Automatic repair of non‑building code can improve productivity (measured by overall task completion) and, with high‑quality training data and responsible monitoring, appears not to have any observable negative impact on code safety.

Software development is a cyclic process of design, coding, building, testing, deployment, and debugging. Developers often experience frustration when fixing a build error that introduces many new issues, especially when navigating unfamiliar code.

At Google, every time a source file is saved, a snapshot is stored in version control, and each build run records a log, creating a rich data repository that captures when builds fail, the error messages, and which code changes caused the failure.

The paper introduces the DIDACT ML model, which is trained on "solve sessions"—chronologically ordered code snapshots and build logs that capture the interval from the first failure to the eventual fix. DIDACT learns from the initial broken snapshot, the code state at that point, and the code differences between the broken and fixed snapshots.

Problem and Motivation – The goal is to improve the experience of fixing Java build errors, making error messages more actionable and even automatically repairing them using Google’s extensive development history and research expertise.

Training and Input Data – Solve sessions are organized by grouping code snapshots and build logs from the same workspace, capturing the progression from failure to resolution.

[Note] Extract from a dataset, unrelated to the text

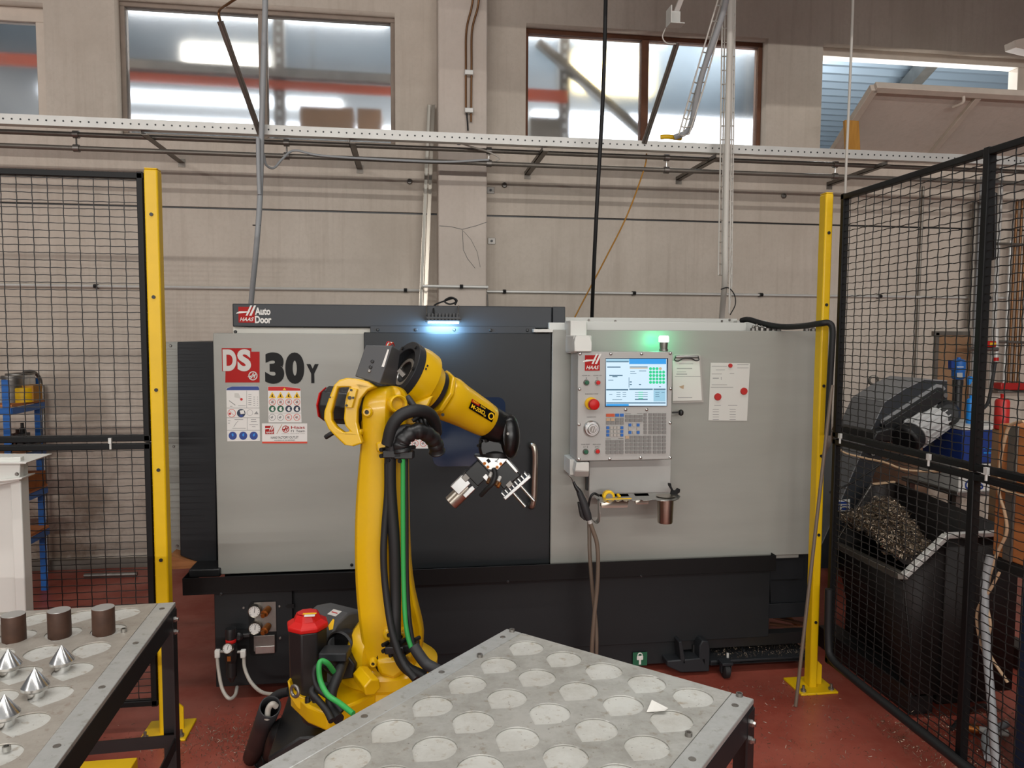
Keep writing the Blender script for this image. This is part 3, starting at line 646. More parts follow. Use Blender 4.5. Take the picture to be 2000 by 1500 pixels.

DIDACT is fine‑tuned on the first snapshot’s internal build error, the code contents, and the code diff to predict a patch with a confidence score for real‑time IDE suggestions.

Filtering Suggested Fixes for Quality and Safety – Because ML‑generated code can introduce hard‑to‑detect bugs, Google applies post‑processing: automatic formatting followed by heuristic filters designed with expert knowledge and user feedback to avoid common quality and security pitfalls such as code vulnerabilities.

Interface Flow – When a build error occurs, developers see a "View ML‑suggested fix" button in the IDE. Clicking it shows a preview of the suggested patch, which can be accepted or rejected. Accepted fixes are applied and the build proceeds as usual.

AB Experiment – Fifty percent of Google developers were given access to the ML build‑fix feature (treatment group) while the other fifty percent served as a control group. Over 11 weeks, productivity metrics were compared.

Productivity Improvements – The experiment showed statistically significant gains: active coding time per change list (CL) decreased by ~2%, review time per CL decreased by ~2%, and CL throughput increased by ~2% (more CLs submitted per week).

Safety Guarantees – To assess risk, Google monitored security‑related metrics such as CL rollback rate and new sanitizer failure rate. No observable differences were found between CLs written with ML assistance and those without, indicating that the ML‑generated fixes did not degrade code safety.

Conclusion – Presenting ML‑generated build fixes in the IDE, protected by automatic safety checks and human review, significantly improves developer efficiency without compromising security, and the approach may be extensible to other error‑prone tasks throughout the software development lifecycle.